**Rows from a 3D scene dataset:**
● ● ● ● ●

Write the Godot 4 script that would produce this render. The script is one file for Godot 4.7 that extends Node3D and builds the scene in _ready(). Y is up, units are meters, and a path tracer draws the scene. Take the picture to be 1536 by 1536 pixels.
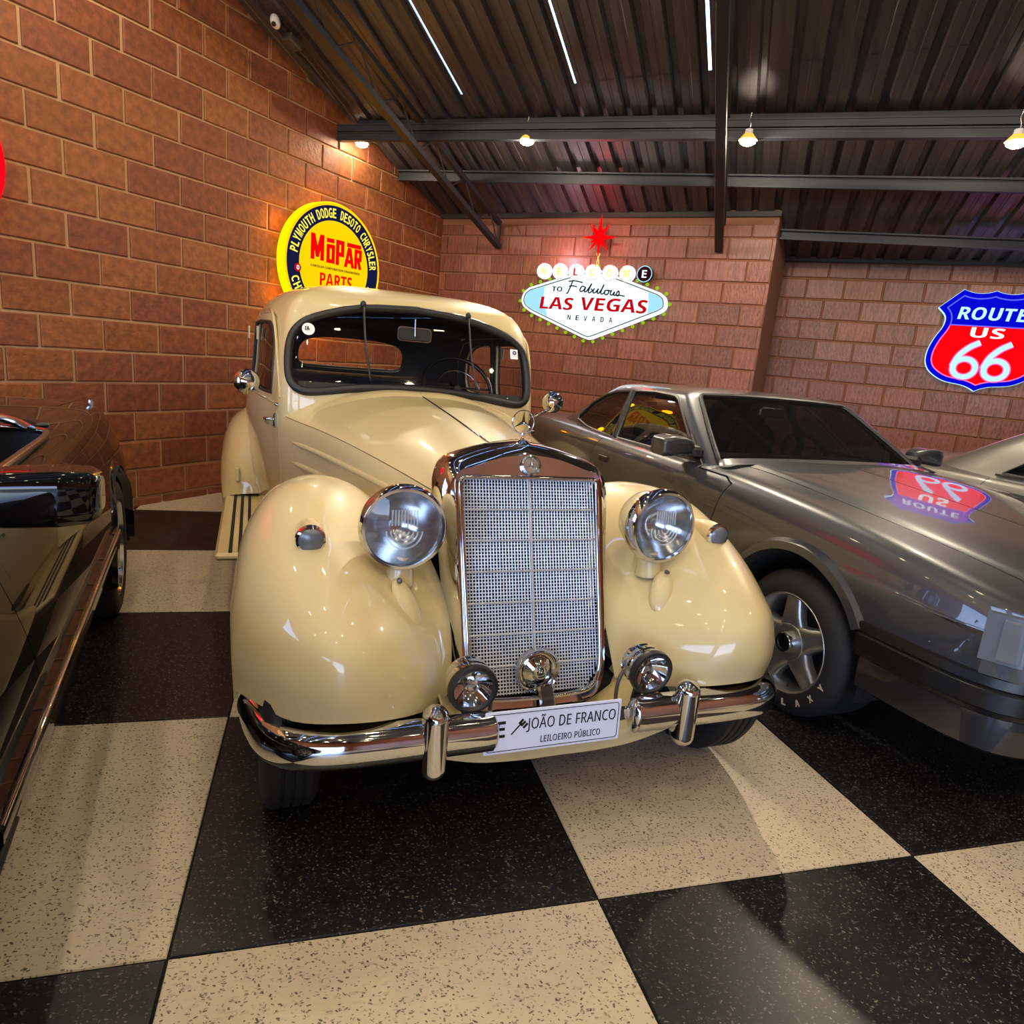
extends Node3D
# A small museum hall: brick walls, corrugated roof, lit signs, four parked cars.

const UP := Vector3(0, 1, 0)
var used := {}
var mats := {}
var noise_tex := {}

func _ready() -> void:
	setup_view()
	make_materials()
	build_room()
	build_roof()
	build_lamps()
	build_signs()
	build_classic_car()
	build_grey_coupe()
	build_black_convertible()
	build_silver_car()

# ---------------------------------------------------------------- view, sky, exposure
func setup_view() -> void:
	var cam := Camera3D.new()
	cam.name = "camera"
	cam.transform = Transform3D(Basis(Vector3(0.88605289, 0.08971049, -0.45482118), Vector3(-0.17970073, 0.97085423, -0.15858661), Vector3(0.42733819, 0.22224782, 0.87634923)), Vector3(4.618, 1.3233, 6.9602))
	cam.keep_aspect = Camera3D.KEEP_HEIGHT
	cam.fov = 73.99
	cam.near = 0.05
	cam.far = 200.0
	add_child(cam)
	cam.current = true
	var sky_mat := ProceduralSkyMaterial.new()
	sky_mat.sky_top_color = Color(0.50, 0.66, 0.95)
	sky_mat.sky_horizon_color = Color(0.86, 0.92, 1.0)
	sky_mat.ground_bottom_color = Color(0.33, 0.33, 0.33)
	sky_mat.ground_horizon_color = Color(0.55, 0.57, 0.6)
	var sky := Sky.new()
	sky.sky_material = sky_mat
	var env := Environment.new()
	env.background_mode = Environment.BG_SKY
	env.sky = sky
	env.background_energy_multiplier = 9.0
	env.tonemap_mode = Environment.TONE_MAPPER_LINEAR
	env.tonemap_exposure = 1.1
	env.sdfgi_enabled = true
	env.ssao_enabled = true
	env.ssil_enabled = true
	var we := WorldEnvironment.new()
	we.name = "world_environment"
	we.environment = env
	add_child(we)

# ---------------------------------------------------------------- geometry helpers
class T:
	var v := PackedVector3Array()
	var n := PackedVector3Array()
	func tri(a: Vector3, b: Vector3, c: Vector3) -> void:
		v.append(a); v.append(b); v.append(c)
		var k := (c - a).cross(b - a).normalized()
		n.append(k); n.append(k); n.append(k)
	func trin(a: Vector3, b: Vector3, c: Vector3, na: Vector3, nb: Vector3, nc: Vector3) -> void:
		v.append(a); v.append(b); v.append(c)
		n.append(na); n.append(nb); n.append(nc)
	func quad(a: Vector3, b: Vector3, c: Vector3, d: Vector3) -> void:
		tri(a, b, c); tri(a, c, d)
	func add(o: T, x := Transform3D.IDENTITY) -> T:
		if x == Transform3D.IDENTITY:
			v.append_array(o.v); n.append_array(o.n)
		else:
			var nb := x.basis.inverse().transposed()
			for i in o.v.size():
				v.append(x * o.v[i]); n.append((nb * o.n[i]).normalized())
		return self
	func mirrored() -> T:
		var r := T.new()
		for i in v.size():
			r.v.append(Vector3(-v[i].x, v[i].y, v[i].z)); r.n.append(Vector3(-n[i].x, n[i].y, n[i].z))
		return r

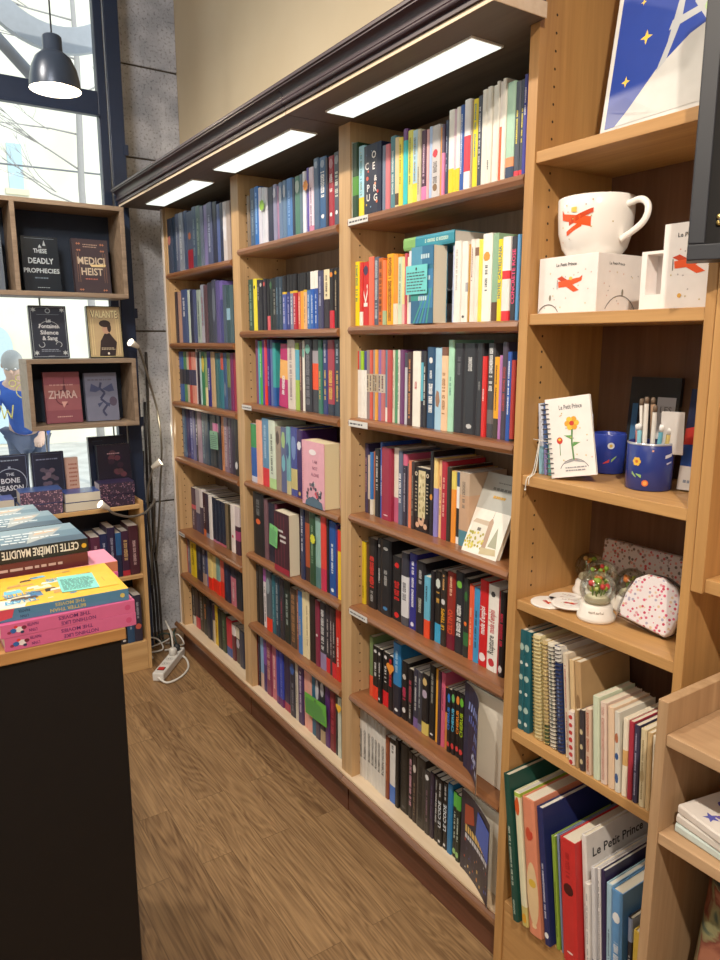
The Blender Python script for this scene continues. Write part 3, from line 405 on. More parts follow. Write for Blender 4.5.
 (1, 7, 1.2, 0.147, """3.413,0.0568,0.1910,1c2028;m.3-.8:808890|3.356,0.0417,0.1970,282c34;b0-.25:d0d0c8;m.3-.8:908888|3.315,0.0544,0.1980,302c34;b0-.3:c84050|3.26,0.0531,0.1990,403830;m.3-.9:a0a098|3.207,0.0518,0.1990,202c30;m.4-.8:d08040|3.155,0.0468,0.2000,242838|3.108,0.0286,0.1990,283040|3.08,0.0209,0.1930,c8b8a0;b.6-1:402c48|3.059,0.0400,0.1940,e0c030;m.2-.8:b03828|3.019,0.0474,0.1920,242c28|2.972,0.0464,0.1920,304030;m.3-.8:709068|2.925,0.0620,0.1780,c83040;b0-.24:3858a0|2.863,0.0385,0.1700,602830;b.7-1:e0d8d8|2.825,0.0484,0.1690,403838;f.4-.7:c0b8c8;b.7-1:e0d8c0|2.776,0.0472,0.1710,2c3448"""),
]
# ------------------------------------------------------------------ woods and paints
W_BEECH = wood('beech_veneer', 'b28c60', 'd0aa7a', 'z', 0.42)
W_BACK = wood('brown_back', '7a6450', '937a62', 'z', 0.55)
W_OAKB = wood('oak_back', '5e4230', '775640', 'z', 0.55)
W_BEECHY = wood('beech_board', 'd8bc98', 'e8d2b4', 'y', 0.45)
W_SHELF = wood('walnut_shelf', '6e4428', '94603c', 'y', 0.35, coat=0.25)
W_DARK = wood('dark_walnut', '2a1a20', '3c2832', 'y', 0.42)
W_PLINTH = wood('red_walnut', '4e2c1e', '6e4230', 'y', 0.4)
W_LEDGE = wood('ledge_walnut', '6e4830', '8a5e3e', 'y', 0.35, coat=0.3)
W_OAK = wood('oak_upright', 'a67846', 'c39257', 'z', 0.45)
W_OAKY = wood('oak_shelf', 'a87a48', 'c6965c', 'y', 0.45)
W_PALE = wood('pale_oak', 'a07c58', 'bd9a74', 'z', 0.5)
W_PALEY = wood('pale_oak_shelf', 'a88460', 'c49f78', 'y', 0.5)
W_PINE = wood('pine_panel', 'b88c58', 'd6ac74', 'x', 0.5)
W_PINEZ = wood('pine_upright', 'b88c58', 'd6ac74', 'z', 0.5)
W_TABLE = wood('counter_top', '9a6a3c', 'c08c54', 'x', 0.4)
W_BOX = wood('display_box', '74604e', '94806c', 'x', 0.5)
WHITE = mat('f0eee8', 0.4); BLACKP = mat('101114', 0.5); HOLE = mat('3a2a1c', 0.9); STEEL = mat('b0b2b4', 0.3, 0.9)
NAVYF = mat('1e2c46', 0.4); DARKT = mat('28282c', 0.6); GREYT = mat('6c6c70', 0.6)

# ------------------------------------------------------------------ the room
def floor_mat():
    m = bpy.data.materials.new('oak_strip_floor'); m.use_nodes = True
    nt = m.node_tree; b = nt.nodes['Principled BSDF']; L = nt.links.new
    tc = nt.nodes.new('ShaderNodeTexCoord'); mp = nt.nodes.new('ShaderNodeMapping')
    mp.inputs['Rotation'].default_value = (0, 0, R(90)); mp.inputs['Location'].default_value = (0.31, 0.033, 0)
    L(tc.outputs['Object'], mp.inputs['Vector'])
    br = nt.nodes.new('ShaderNodeTexBrick'); br.offset = 0.39; br.offset_frequency = 2; br.squash = 1.0
    br.inputs['Scale'].default_value = 1.0; br.inputs['Brick Width'].default_value = 0.78; br.inputs['Row Height'].default_value = 0.0995
    br.inputs['Mortar Size'].default_value = 0.0009; br.inputs['Mortar Smooth'].default_value = 0.2; br.inputs['Bias'].default_value = 0.0
    br.inputs['Color1'].default_value = (0.1, 0.1, 0.1, 1); br.inputs['Color2'].default_value = (0.9, 0.9, 0.9, 1); br.inputs['Mortar'].default_value = (0.3, 0.3, 0.3, 1)
    L(mp.outputs['Vector'], br.inputs['Vector'])
    # each strip shifts its own grain
    sc = nt.nodes.new('ShaderNodeVectorMath'); sc.operation = 'SCALE'; sc.inputs['Scale'].default_value = 37.0; L(br.outputs['Color'], sc.inputs[0])
    ad = nt.nodes.new('ShaderNodeVectorMath'); ad.operation = 'ADD'; L(tc.outputs['Object'], ad.inputs[0]); L(sc.outputs[0], ad.inputs[1])
    m2 = nt.nodes.new('ShaderNodeMapping'); m2.inputs['Scale'].default_value = (9, 1.1, 1); L(ad.outputs[0], m2.inputs['Vector'])
    n1 = nt.nodes.new('ShaderNodeTexNoise'); n1.inputs['Scale'].default_value = 1.4; n1.inputs['Detail'].default_value = 2; n1.inputs['Distortion'].default_value = 0.8
    L(m2.outputs['Vector'], n1.inputs['Vector'])
    k = nt.nodes.new('ShaderNodeMath'); k.operation = 'MULTIPLY'; k.inputs[1].default_value = 85; L(n1.outputs['Fac'], k.inputs[0])
    sn = nt.nodes.new('ShaderNodeMath'); sn.operation = 'SINE'; L(k.outputs[0], sn.inputs[0])
    m3 = nt.nodes.new('ShaderNodeMapping'); m3.inputs['Scale'].default_value = (160, 5, 1); L(ad.outputs[0], m3.inputs['Vector'])
    n2 = nt.nodes.new('ShaderNodeTexNoise'); n2.inputs['Scale'].default_value = 1; n2.inputs['Detail'].default_value = 4; L(m3.outputs['Vector'], n2.inputs['Vector'])
    f = nt.nodes.new('ShaderNodeMath'); f.operation = 'MULTIPLY_ADD'; f.inputs[1].default_value = 0.11; L(sn.outputs[0], f.inputs[0]); L(n2.outputs['Fac'], f.inputs[2])
    sp = nt.nodes.new('ShaderNodeSeparateColor'); L(br.outputs['Color'], sp.inputs['Color'])
    g = nt.nodes.new('ShaderNodeMath'); g.operation = 'MULTIPLY_ADD'; g.inputs[1].default_value = 0.30; L(sp.outputs[0], g.inputs[0]); L(f.outputs[0], g.inputs[2])
    r = nt.nodes.new('ShaderNodeValToRGB'); e = r.color_ramp.elements
    e[0].position = 0.34; e[0].color = lin('64482e'); e[1].position = 1.05; e[1].color = lin('a8845a')
    L(g.outputs[0], r.inputs['Fac'])
    mx = nt.nodes.new('ShaderNodeMix'); mx.data_type = 'RGBA'; mx.inputs['B'].default_value = lin('4a3522')
    fm = nt.nodes.new('ShaderNodeMath'); fm.operation = 'MULTIPLY'; fm.inputs[1].default_value = 0.6; L(br.outputs['Fac'], fm.inputs[0])
    L(fm.outputs[0], mx.inputs['Factor']); L(r.outputs['Color'], mx.inputs['A']); L(mx.outputs['Result'], b.inputs['Base Color'])
    b.inputs['Roughness'].default_value = 0.42; b.inputs['Specular IOR Level'].default_value = 0.4
    bp = nt.nodes.new('ShaderNodeBump'); bp.inputs['Strength'].default_value = 0.12; bp.inputs['Distance'].default_value = 0.001
    L(f.outputs[0], bp.inputs['Height']); L(bp.outputs['Normal'], b.inputs['Normal'])
    return m
def plaster(name, a, b_, sc=3, rough=0.85, bump=0.15):
    m = bpy.data.materials.new(name); m.use_nodes = True
    nt = m.node_tree; b = nt.nodes['Principled BSDF']; L = nt.links.new
    tc = nt.nodes.new('ShaderNodeTexCoord'); n = nt.nodes.new('ShaderNodeTexNoise'); n.inputs['Scale'].default_value = sc; n.inputs['Detail'].default_value = 8
    L(tc.outputs['Object'], n.inputs['Vector']); r = nt.nodes.new('ShaderNodeValToRGB'); r.color_ramp.elements[0].position = 0.35; r.color_ramp.elements[1].position = 0.65
    r.color_ramp.elements[0].color = lin(a); r.color_ramp.elements[1].color = lin(b_); L(n.outputs['Fac'], r.inputs['Fac']); L(r.outputs['Color'], b.inputs['Base Color'])
    n2 = nt.nodes.new('ShaderNodeTexNoise'); n2.inputs['Scale'].default_value = 70; n2.inputs['Detail'].default_value = 5; L(tc.outputs['Object'], n2.inputs['Vector'])
    bp = nt.nodes.new('ShaderNodeBump'); bp.inputs['Strength'].default_value = bump; bp.inputs['Distance'].default_value = 0.01; L(n2.outputs['Fac'], bp.inputs['Height']); L(bp.outputs['Normal'], b.inputs['Normal'])
    b.inputs['Roughness'].default_value = rough
    return m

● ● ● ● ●

**WRITTEN TASK:**
Restate the lines of the records exactly, starting at the first and stopping after the line with "# A small museum". Leave out any picture.

**FULL RESPONSE:**
Write the Godot 4 script that would produce this render. The script is one file for Godot 4.7 that extends Node3D and builds the scene in _ready(). Y is up, units are meters, and a path tracer draws the scene. Take the picture to be 1536 by 1536 pixels.
extends Node3D
# A small museum hall: brick walls, corrugated roof, lit signs, four parked cars.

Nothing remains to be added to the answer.